• Data provided:
────────────────────────────────────────

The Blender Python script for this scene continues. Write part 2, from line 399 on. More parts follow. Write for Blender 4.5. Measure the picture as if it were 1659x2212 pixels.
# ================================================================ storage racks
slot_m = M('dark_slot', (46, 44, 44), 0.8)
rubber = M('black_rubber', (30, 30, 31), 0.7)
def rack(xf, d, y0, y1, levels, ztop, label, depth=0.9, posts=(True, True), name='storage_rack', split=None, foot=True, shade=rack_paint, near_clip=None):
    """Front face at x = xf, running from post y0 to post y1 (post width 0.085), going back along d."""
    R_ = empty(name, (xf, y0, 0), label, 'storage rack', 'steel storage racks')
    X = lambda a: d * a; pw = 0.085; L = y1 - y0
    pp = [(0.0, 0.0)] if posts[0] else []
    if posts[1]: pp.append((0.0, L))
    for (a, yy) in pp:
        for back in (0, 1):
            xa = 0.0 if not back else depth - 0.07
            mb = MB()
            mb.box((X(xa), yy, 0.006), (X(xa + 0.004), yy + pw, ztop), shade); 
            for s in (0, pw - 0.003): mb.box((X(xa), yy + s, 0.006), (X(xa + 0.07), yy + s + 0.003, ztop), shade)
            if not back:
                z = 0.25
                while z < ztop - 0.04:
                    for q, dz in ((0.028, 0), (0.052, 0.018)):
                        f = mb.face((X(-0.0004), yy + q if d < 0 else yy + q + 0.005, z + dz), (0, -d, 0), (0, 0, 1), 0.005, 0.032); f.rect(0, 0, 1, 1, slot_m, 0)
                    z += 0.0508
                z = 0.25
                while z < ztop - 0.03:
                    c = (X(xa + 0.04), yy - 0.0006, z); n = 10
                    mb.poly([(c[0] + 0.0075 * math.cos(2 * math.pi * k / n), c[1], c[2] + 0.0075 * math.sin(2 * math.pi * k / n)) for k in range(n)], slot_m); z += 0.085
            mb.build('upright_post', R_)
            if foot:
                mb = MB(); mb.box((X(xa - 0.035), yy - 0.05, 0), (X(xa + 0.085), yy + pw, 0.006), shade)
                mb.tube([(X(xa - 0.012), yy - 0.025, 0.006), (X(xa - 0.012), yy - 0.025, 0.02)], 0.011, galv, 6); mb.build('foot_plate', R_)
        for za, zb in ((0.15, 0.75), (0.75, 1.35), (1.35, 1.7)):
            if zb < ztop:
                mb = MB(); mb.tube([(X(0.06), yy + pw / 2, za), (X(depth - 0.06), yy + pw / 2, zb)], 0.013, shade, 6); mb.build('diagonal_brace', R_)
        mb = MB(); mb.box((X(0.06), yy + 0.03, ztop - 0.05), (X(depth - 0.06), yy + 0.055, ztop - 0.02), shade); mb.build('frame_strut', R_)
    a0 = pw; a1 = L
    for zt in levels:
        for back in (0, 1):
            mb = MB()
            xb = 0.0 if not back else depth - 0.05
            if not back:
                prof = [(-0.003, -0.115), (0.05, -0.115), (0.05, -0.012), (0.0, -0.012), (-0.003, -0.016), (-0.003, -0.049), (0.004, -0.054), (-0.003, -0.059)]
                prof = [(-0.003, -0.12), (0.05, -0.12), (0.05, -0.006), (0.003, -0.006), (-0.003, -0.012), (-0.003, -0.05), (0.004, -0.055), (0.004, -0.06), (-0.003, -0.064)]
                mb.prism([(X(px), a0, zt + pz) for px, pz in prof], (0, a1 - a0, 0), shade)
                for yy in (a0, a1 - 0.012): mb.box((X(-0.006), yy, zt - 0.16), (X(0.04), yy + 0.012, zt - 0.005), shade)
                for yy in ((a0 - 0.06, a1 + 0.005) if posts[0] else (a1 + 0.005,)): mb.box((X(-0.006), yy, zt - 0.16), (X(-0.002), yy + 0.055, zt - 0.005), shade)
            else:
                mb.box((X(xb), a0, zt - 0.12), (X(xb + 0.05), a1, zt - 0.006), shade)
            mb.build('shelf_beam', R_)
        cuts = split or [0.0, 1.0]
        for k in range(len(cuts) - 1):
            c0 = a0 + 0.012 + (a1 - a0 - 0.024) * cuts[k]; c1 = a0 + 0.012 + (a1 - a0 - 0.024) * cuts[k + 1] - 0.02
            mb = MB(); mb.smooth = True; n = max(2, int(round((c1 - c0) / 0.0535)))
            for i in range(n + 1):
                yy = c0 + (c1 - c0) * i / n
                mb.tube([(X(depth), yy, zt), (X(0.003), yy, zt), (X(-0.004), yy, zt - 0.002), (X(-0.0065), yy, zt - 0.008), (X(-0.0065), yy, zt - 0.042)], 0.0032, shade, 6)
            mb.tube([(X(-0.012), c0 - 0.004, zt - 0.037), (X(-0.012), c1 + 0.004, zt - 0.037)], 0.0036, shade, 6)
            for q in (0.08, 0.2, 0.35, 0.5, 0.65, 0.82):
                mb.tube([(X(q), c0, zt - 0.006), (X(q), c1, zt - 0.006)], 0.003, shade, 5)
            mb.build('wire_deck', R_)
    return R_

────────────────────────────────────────

• Work to be completed:
Extract each line of the listing above, copying it word for word.

• Exercise result:
The Blender Python script for this scene continues. Write part 2, from line 399 on. More parts follow. Write for Blender 4.5. Measure the picture as if it were 1659x2212 pixels.
# ================================================================ storage racks
slot_m = M('dark_slot', (46, 44, 44), 0.8)
rubber = M('black_rubber', (30, 30, 31), 0.7)
def rack(xf, d, y0, y1, levels, ztop, label, depth=0.9, posts=(True, True), name='storage_rack', split=None, foot=True, shade=rack_paint, near_clip=None):
    """Front face at x = xf, running from post y0 to post y1 (post width 0.085), going back along d."""
    R_ = empty(name, (xf, y0, 0), label, 'storage rack', 'steel storage racks')
    X = lambda a: d * a; pw = 0.085; L = y1 - y0
    pp = [(0.0, 0.0)] if posts[0] else []
    if posts[1]: pp.append((0.0, L))
    for (a, yy) in pp:
        for back in (0, 1):
            xa = 0.0 if not back else depth - 0.07
            mb = MB()
            mb.box((X(xa), yy, 0.006), (X(xa + 0.004), yy + pw, ztop), shade); 
            for s in (0, pw - 0.003): mb.box((X(xa), yy + s, 0.006), (X(xa + 0.07), yy + s + 0.003, ztop), shade)
            if not back:
                z = 0.25
                while z < ztop - 0.04:
                    for q, dz in ((0.028, 0), (0.052, 0.018)):
                        f = mb.face((X(-0.0004), yy + q if d < 0 else yy + q + 0.005, z + dz), (0, -d, 0), (0, 0, 1), 0.005, 0.032); f.rect(0, 0, 1, 1, slot_m, 0)
                    z += 0.0508
                z = 0.25
                while z < ztop - 0.03:
                    c = (X(xa + 0.04), yy - 0.0006, z); n = 10
                    mb.poly([(c[0] + 0.0075 * math.cos(2 * math.pi * k / n), c[1], c[2] + 0.0075 * math.sin(2 * math.pi * k / n)) for k in range(n)], slot_m); z += 0.085
            mb.build('upright_post', R_)
            if foot:
                mb = MB(); mb.box((X(xa - 0.035), yy - 0.05, 0), (X(xa + 0.085), yy + pw, 0.006), shade)
                mb.tube([(X(xa - 0.012), yy - 0.025, 0.006), (X(xa - 0.012), yy - 0.025, 0.02)], 0.011, galv, 6); mb.build('foot_plate', R_)
        for za, zb in ((0.15, 0.75), (0.75, 1.35), (1.35, 1.7)):
            if zb < ztop:
                mb = MB(); mb.tube([(X(0.06), yy + pw / 2, za), (X(depth - 0.06), yy + pw / 2, zb)], 0.013, shade, 6); mb.build('diagonal_brace', R_)
        mb = MB(); mb.box((X(0.06), yy + 0.03, ztop - 0.05), (X(depth - 0.06), yy + 0.055, ztop - 0.02), shade); mb.build('frame_strut', R_)
    a0 = pw; a1 = L
    for zt in levels:
        for back in (0, 1):
            mb = MB()
            xb = 0.0 if not back else depth - 0.05
            if not back:
                prof = [(-0.003, -0.115), (0.05, -0.115), (0.05, -0.012), (0.0, -0.012), (-0.003, -0.016), (-0.003, -0.049), (0.004, -0.054), (-0.003, -0.059)]
                prof = [(-0.003, -0.12), (0.05, -0.12), (0.05, -0.006), (0.003, -0.006), (-0.003, -0.012), (-0.003, -0.05), (0.004, -0.055), (0.004, -0.06), (-0.003, -0.064)]
                mb.prism([(X(px), a0, zt + pz) for px, pz in prof], (0, a1 - a0, 0), shade)
                for yy in (a0, a1 - 0.012): mb.box((X(-0.006), yy, zt - 0.16), (X(0.04), yy + 0.012, zt - 0.005), shade)
                for yy in ((a0 - 0.06, a1 + 0.005) if posts[0] else (a1 + 0.005,)): mb.box((X(-0.006), yy, zt - 0.16), (X(-0.002), yy + 0.055, zt - 0.005), shade)
            else:
                mb.box((X(xb), a0, zt - 0.12), (X(xb + 0.05), a1, zt - 0.006), shade)
            mb.build('shelf_beam', R_)
        cuts = split or [0.0, 1.0]
        for k in range(len(cuts) - 1):
            c0 = a0 + 0.012 + (a1 - a0 - 0.024) * cuts[k]; c1 = a0 + 0.012 + (a1 - a0 - 0.024) * cuts[k + 1] - 0.02
            mb = MB(); mb.smooth = True; n = max(2, int(round((c1 - c0) / 0.0535)))
            for i in range(n + 1):
                yy = c0 + (c1 - c0) * i / n
                mb.tube([(X(depth), yy, zt), (X(0.003), yy, zt), (X(-0.004), yy, zt - 0.002), (X(-0.0065), yy, zt - 0.008), (X(-0.0065), yy, zt - 0.042)], 0.0032, shade, 6)
            mb.tube([(X(-0.012), c0 - 0.004, zt - 0.037), (X(-0.012), c1 + 0.004, zt - 0.037)], 0.0036, shade, 6)
            for q in (0.08, 0.2, 0.35, 0.5, 0.65, 0.82):
                mb.tube([(X(q), c0, zt - 0.006), (X(q), c1, zt - 0.006)], 0.003, shade, 5)
            mb.build('wire_deck', R_)
    return R_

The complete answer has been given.